Hey, got any greens?

If you live in suburbs or rural areas where deer plunder gardens, Salvias (sages) can be part of your plan for discouraging these hungry visitors. Here are some tips.


  1. Mask smells that deer like with aromatic sages. Deer and other members of the Cervidae family, such as elk, mostly leave Salvias alone. One theory is that they don't like the fragrance or taste of sage chemicals. Strategically planting sages near vegetable gardens or fruit trees -- elixir to deer -- may prevent consumption.
  2. Grow hedges including Salvias. Prickly hedges, including hairy-leafed Salvias and exceptionally thorny roses, can discourage deer from entering your yard. They don't like the mouth-feel of those textures. Tall hedges also hide strawberry beds and other yummy plantings from view.
  3. Don't overplant one species.
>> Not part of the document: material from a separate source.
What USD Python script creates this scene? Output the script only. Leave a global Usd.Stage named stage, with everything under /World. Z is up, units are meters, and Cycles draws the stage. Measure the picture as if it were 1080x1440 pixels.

Grow a variety of Salvias in case local deer take an unexpected liking to one species of sage.
  4. Fence deer out. Install electric fences or 8-foot wood or metal fences around particularly vulnerable areas. Make sure electric fencing is turned on during the peak feeding seasons of early spring and late fall.
  5. Use motion-detection tools. Install outdoor lighting that is activated by movement.
  6. Let the dogs out. Deer are especially wary of large dogs.
  7. Surround and cover. Wrap tough plastic around the trunks of trees that have tasty bark and cover foliage with bird netting when trees and bushes are fruiting.
  8. Change yard ornaments periodically. Objects such as scarecrows, statuary and cordons of monofilament string with strips of shiny foil attached cause deer to shy away.
  9. Make safe choices. Research repellants you plan to use to make sure they aren't poisonous.
  10. Be flexible and ready to share a bit. There is no such thing as a completely deer-resistant garden.